Getaria, a small fishing port west of San Sebastian, perfected cooking whole fish over outdoor wood and charcoal grills, and Elkano made the technique world-famous. The signature is rodaballo — whole turbot — grilled skin-on and basted, then served filleted at the table, with the gelatinous bits around the head prized above the loin. The town's grills cook the fish the boats land that morning, with almost no intervention beyond fire, salt and a vinaigrette. It is the purest expression of Basque seafood and a pilgrimage for chefs worldwide.

How much does seafood cost in San Sebastián?

A whole grilled turbot lunch at Elkano runs roughly €100 to €160 per person, market-priced by the size of the fish, before wine. Kokotxa's tasting menus land around €90 to €130. The pintxos bars are the value end entirely: a few seafood pintxos and a glass of txakoli at Txepetxa, Borda Berri, Gandarias or Casa Valles cost €15 to €30 a head, and you graze across several bars in a night. Budget for the grill as a destination lunch and the pintxos as the everyday meal.

Do you need to book seafood restaurants in San Sebastián?

Yes for the restaurants, no for the bars. Elkano books out weeks ahead, especially in summer, and the whole turbot is best reserved so the kitchen sets one aside; Kokotxa also needs a booking. The pintxos bars — Txepetxa, Borda Berri, Gandarias, Casa Valles — do not take reservations; you stand, order at the counter and move on, which is the whole point of a txikiteo, the Basque bar crawl. Go to the bars early evening before the Old Town fills, and book the grills well ahead.

What seafood pintxos should I order in San Sebastián?

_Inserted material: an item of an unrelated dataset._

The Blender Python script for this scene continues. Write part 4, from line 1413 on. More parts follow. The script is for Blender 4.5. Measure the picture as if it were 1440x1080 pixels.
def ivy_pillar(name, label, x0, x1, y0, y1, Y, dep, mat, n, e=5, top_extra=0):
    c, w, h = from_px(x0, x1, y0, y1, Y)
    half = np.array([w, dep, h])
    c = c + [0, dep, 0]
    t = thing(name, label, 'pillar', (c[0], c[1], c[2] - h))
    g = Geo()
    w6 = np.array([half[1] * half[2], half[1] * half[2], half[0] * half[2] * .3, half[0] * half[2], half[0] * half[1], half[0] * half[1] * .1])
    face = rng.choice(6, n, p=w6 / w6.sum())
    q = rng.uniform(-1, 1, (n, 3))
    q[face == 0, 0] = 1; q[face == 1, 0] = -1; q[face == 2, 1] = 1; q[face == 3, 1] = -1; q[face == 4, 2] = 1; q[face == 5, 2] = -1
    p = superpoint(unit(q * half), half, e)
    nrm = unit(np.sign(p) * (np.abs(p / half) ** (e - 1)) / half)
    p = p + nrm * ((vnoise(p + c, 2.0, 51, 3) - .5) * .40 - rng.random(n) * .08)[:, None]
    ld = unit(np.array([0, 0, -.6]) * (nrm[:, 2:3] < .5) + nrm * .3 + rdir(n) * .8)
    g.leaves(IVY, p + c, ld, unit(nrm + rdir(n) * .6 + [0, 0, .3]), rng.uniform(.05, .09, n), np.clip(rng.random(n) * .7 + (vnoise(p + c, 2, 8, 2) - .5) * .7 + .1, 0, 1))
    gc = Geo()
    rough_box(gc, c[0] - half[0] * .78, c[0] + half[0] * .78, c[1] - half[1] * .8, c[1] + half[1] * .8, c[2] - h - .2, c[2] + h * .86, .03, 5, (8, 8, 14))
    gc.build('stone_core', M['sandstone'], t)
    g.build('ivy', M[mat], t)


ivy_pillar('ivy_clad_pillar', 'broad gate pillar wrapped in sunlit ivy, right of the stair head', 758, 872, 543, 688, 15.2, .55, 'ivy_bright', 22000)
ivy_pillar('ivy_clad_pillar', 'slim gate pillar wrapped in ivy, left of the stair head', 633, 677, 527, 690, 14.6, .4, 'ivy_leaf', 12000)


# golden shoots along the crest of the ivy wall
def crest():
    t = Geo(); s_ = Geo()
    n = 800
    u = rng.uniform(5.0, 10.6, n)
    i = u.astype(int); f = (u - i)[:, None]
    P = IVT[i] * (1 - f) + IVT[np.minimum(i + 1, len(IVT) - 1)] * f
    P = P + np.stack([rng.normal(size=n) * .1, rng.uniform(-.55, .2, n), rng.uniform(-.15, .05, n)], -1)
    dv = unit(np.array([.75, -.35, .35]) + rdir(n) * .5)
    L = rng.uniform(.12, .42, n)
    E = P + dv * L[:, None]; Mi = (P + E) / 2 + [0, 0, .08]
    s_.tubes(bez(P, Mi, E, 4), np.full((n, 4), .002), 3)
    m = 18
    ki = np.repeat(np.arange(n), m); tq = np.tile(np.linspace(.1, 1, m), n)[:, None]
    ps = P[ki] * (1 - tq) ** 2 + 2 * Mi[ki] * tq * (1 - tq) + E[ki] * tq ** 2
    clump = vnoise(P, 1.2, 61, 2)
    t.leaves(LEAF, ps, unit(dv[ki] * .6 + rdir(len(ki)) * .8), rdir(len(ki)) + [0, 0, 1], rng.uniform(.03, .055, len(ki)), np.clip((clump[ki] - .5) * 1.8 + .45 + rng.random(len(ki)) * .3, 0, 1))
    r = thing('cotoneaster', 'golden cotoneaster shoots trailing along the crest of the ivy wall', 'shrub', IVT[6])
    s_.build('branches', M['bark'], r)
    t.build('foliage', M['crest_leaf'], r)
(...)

Start with the gilda — the anchovy, olive and guindilla pepper skewer said to have been invented at Casa Valles — then work through the city's seafood classics. At Bar Txepetxa take the anchovy pintxos in their many dressings; at Borda Berri the kokotxa (hake cheeks) in pil-pil; at Bar Gandarias the grilled prawns and salt cod. Pair everything with a cold glass of txakoli, the slightly sparkling local white poured from a height. Order one or two pintxos per bar and keep moving.